I decided to buy a Birdy instead of a Brompton and the 80mm one with external controller fits lovely into the forks with some spacers. Not finished this yet but looks like it will be perfect for this bike. In the 18" wheel I would expect about 15 or 16 mph based on above experience.
 

hech

Esteemed Pedelecer
Oct 29, 2011
352
27
argyll
Aha a new orange micro-nano hub motor on every quarter. Does it have bluetooth steering as well perhaps? Cwah, I fear that you are a dangerous radical that must be stopped at all costs! That skateboard is a WMD!:)
 

jerrysimon

Esteemed Pedelecer
Aug 27, 2009
3,292
112
Cambridge, UK
Just for info, I have the 260rpm Goldant with built in controller fitted to a 700c wheel on my race bike and on the flat with some pedaling gets you to about 24mph. Apart from the mad dash to 20mph when you start pedaling and the slight 2 to 3 seconds delay when you stop pedaling, it's a great system. Very free running and quiet.
I decided to buy a Birdy instead of a Brompton and the 80mm one with external controller fits lovely into the forks with some spacers. Not finished this yet but looks like it will be perfect for this bike. In the 18" wheel I would expect about 15 or 16 mph based on above experience.
Thanks for the update piotrmacheta. I prefer to fit a cutout brake to prevent the delay in the motor stopping when I stop pedaling. I also have an on off switch to bring the pedelec in when I want assistance.

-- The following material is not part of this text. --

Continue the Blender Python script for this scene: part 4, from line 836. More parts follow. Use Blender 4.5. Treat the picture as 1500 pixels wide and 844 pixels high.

Look forward to seeing a write up/some pics of your Birdy conversion. I am also in the middle of a conversion of a Dahon Uno using a Goldant motor. Like you said needs a couple of spacers to get it centered in the forks, but the motor all but drops in to the Dahon forks. You will probably get a little more than 15/16 mph (17/18 mph) on your Birdy given its nearer 19/20mph in a 20" wheel.